§ **Stated goal**
In the material below, find every line with "scene" and pull it out.

§ **Data excerpt**
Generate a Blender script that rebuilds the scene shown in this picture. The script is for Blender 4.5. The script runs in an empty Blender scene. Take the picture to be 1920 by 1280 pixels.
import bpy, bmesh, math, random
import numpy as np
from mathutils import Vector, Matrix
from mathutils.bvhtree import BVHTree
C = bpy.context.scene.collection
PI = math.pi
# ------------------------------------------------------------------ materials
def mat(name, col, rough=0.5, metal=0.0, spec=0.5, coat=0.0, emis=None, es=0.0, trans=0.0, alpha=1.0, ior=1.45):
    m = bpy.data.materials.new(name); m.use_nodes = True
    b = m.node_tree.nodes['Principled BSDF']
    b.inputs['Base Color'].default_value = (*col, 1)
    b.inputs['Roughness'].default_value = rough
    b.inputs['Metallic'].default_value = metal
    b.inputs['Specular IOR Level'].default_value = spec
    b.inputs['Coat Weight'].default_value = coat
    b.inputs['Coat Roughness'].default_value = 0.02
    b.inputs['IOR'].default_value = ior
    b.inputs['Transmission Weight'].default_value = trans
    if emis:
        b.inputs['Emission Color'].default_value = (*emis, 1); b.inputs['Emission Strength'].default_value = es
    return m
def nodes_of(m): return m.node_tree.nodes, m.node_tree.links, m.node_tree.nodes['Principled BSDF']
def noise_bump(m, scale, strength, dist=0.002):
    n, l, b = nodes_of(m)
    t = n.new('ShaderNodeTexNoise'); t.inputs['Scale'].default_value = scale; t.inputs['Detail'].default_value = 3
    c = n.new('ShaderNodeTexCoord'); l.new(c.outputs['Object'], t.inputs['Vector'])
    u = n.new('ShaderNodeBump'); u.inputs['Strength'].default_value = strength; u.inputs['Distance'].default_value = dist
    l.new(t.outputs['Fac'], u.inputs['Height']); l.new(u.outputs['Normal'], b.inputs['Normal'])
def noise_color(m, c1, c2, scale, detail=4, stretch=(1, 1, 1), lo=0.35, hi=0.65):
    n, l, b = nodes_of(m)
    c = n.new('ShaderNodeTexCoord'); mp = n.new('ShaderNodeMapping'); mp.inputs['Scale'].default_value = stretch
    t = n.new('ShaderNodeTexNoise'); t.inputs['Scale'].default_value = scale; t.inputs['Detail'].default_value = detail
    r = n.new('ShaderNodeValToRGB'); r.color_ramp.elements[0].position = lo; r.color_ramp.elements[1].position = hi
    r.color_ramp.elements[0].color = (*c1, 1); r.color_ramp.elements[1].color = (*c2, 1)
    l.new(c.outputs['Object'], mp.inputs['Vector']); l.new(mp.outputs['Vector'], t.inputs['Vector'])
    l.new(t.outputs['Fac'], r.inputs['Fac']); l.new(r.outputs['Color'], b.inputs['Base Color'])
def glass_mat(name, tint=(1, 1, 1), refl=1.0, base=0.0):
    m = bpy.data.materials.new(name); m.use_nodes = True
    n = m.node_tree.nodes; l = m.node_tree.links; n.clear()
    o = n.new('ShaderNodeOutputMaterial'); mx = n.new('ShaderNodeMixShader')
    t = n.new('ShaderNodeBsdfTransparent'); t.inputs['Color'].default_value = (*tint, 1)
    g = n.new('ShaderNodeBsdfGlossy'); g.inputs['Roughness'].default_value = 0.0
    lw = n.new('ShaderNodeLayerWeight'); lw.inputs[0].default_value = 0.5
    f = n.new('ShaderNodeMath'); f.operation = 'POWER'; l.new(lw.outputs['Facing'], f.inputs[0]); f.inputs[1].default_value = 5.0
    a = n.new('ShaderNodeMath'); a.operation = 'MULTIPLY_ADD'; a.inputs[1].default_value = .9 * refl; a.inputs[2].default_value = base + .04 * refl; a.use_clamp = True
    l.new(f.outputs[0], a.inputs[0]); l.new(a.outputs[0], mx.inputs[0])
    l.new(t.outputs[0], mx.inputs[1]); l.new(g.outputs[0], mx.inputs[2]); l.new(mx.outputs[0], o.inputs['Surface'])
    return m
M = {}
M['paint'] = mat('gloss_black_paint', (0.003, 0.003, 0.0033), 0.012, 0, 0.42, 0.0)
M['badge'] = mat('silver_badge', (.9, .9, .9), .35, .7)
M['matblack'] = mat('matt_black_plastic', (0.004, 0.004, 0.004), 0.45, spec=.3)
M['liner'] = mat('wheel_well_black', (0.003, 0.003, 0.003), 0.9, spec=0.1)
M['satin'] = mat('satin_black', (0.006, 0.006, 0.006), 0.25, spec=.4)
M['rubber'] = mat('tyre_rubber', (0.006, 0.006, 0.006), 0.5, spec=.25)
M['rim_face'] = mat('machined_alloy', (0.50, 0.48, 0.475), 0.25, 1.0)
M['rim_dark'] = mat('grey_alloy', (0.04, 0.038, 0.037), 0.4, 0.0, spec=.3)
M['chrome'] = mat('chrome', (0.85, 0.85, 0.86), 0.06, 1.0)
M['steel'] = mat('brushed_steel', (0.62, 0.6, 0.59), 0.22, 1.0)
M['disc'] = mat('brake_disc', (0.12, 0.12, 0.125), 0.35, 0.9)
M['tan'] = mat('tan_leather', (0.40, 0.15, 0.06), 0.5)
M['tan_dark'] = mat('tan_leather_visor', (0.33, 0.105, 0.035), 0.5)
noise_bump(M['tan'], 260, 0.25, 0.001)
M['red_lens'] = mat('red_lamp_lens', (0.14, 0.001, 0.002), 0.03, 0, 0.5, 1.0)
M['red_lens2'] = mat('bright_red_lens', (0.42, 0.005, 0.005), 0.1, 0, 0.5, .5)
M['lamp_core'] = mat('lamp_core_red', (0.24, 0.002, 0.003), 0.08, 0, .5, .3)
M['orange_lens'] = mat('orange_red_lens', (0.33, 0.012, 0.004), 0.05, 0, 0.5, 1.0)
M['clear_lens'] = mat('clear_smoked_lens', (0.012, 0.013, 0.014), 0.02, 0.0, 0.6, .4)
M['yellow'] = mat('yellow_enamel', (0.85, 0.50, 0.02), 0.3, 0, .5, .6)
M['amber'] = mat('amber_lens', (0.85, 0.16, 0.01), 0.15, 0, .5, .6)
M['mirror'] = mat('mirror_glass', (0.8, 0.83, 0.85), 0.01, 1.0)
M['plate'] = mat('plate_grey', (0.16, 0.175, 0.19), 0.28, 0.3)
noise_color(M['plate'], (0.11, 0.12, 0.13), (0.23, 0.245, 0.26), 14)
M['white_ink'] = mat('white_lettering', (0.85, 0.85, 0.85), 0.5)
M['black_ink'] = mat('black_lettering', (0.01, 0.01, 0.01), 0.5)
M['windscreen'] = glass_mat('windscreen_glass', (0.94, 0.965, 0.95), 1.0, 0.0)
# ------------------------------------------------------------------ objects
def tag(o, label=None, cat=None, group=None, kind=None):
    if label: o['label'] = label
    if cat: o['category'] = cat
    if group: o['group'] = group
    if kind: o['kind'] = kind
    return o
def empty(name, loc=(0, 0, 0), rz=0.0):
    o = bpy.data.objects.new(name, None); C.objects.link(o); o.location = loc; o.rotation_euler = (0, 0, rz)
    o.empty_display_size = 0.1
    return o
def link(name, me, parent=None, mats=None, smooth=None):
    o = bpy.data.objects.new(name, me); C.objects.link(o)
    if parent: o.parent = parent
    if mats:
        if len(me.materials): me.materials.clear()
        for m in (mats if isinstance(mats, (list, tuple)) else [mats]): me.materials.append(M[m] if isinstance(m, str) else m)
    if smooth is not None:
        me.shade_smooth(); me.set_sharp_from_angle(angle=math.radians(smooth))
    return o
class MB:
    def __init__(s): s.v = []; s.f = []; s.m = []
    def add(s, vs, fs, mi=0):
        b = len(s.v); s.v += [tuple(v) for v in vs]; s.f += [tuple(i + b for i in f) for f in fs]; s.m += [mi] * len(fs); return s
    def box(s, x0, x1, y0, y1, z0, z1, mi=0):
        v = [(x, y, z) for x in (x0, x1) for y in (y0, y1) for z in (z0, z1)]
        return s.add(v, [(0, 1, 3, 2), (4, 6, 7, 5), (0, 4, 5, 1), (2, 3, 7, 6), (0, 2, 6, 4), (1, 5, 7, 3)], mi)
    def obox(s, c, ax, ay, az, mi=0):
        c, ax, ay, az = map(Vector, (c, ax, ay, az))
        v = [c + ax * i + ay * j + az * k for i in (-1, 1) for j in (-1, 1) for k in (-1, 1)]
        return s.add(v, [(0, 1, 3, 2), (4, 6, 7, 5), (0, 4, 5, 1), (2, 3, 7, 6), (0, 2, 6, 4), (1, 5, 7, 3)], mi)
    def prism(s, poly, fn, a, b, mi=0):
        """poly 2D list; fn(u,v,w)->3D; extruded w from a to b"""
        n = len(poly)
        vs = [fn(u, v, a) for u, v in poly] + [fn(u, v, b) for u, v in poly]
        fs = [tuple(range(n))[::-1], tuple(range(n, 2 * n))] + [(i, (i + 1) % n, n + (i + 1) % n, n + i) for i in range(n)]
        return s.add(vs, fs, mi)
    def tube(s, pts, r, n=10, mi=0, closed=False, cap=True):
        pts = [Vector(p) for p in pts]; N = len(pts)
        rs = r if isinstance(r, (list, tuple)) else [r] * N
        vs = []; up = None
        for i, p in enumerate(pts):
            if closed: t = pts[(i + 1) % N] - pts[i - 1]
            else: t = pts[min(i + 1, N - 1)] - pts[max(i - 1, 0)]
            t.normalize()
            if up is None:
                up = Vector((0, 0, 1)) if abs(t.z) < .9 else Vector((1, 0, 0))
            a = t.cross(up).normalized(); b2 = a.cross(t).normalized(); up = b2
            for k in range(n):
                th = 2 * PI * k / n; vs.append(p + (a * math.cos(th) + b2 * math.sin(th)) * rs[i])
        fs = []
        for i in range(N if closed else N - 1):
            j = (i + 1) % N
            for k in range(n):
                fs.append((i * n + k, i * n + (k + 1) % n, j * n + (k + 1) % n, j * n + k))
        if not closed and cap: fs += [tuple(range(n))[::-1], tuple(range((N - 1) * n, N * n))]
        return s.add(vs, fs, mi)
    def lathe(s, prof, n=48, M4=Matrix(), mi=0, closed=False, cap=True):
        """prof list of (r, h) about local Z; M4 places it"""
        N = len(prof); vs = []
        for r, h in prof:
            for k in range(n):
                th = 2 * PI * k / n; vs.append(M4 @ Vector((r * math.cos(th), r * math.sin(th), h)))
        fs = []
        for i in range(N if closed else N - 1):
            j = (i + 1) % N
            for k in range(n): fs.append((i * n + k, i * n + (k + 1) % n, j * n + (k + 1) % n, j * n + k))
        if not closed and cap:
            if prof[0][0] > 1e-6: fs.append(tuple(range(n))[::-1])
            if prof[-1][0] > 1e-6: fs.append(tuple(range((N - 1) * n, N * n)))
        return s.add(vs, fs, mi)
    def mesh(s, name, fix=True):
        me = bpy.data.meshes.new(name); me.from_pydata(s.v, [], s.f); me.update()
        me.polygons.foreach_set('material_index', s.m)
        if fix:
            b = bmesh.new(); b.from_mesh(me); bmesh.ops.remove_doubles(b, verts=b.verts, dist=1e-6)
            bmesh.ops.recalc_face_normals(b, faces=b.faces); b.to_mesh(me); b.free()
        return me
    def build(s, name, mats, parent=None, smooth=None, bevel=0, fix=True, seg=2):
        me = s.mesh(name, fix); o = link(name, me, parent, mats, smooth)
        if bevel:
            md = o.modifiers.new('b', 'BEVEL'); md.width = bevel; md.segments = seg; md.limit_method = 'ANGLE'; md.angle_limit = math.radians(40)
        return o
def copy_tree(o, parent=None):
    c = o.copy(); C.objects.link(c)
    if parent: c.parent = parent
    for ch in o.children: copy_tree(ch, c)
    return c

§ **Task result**
Generate a Blender script that rebuilds the scene shown in this picture. The script is for Blender 4.5. The script runs in an empty Blender scene. Take the picture to be 1920 by 1280 pixels.
C = bpy.context.scene.collection